Perhaps the most famous engine was the Coventry Climax all alloy, put to best use by Colin Chapman in his Lotus Elite Series 1 in 1957 before he moved on to the Ford-Lotus twin-cam.



The Maxim

The Maxim gun was invented on the Clerkenwell Road in London by Sir Hiram Stevens Maxim, a British-American, in 1884. It is perhaps the machine gun most associated with British expansionism, especially in Africa. This water-cooled weapon was heavy and cumbersome, needing a team of six men to operate it, but it could fire up to 600 rounds a minute, hence the satirical tone when Pelham talks of his Uncle Mortimer’s ‘heroic’ struggle against native Africans who were armed with the assegai.

Assegai

Perhaps from the Berber word for spear – zagaya – or the French azagaie, the assegai is a lightweight javelin with a point of iron – or sometimes the wood is fire-hardened.
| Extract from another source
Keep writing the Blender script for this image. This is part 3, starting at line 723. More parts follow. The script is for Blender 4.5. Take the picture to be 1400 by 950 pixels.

Zulu Warrior by Andrew Jordan.


The assegai is a tree, common in southern Africa, providing strong and supple wood suitable for spears – and a favourite of the Bantu speaking people of southern Africa. This weapon was widespread, used most famously by the Zulu, Xhosaand Nguni tribes of southern Africa. This weapon was employed for range attack formations.

The Hadithi, also known for their warrior queens, part of the Bantu that overpowered the Swahilis.


The Zulu nation created a shorter stabbing spear for close quarter fighting – the iklwa or ixwa, an onomatopoeic word resembling the sound the spear makes when being removed from the victim’s body.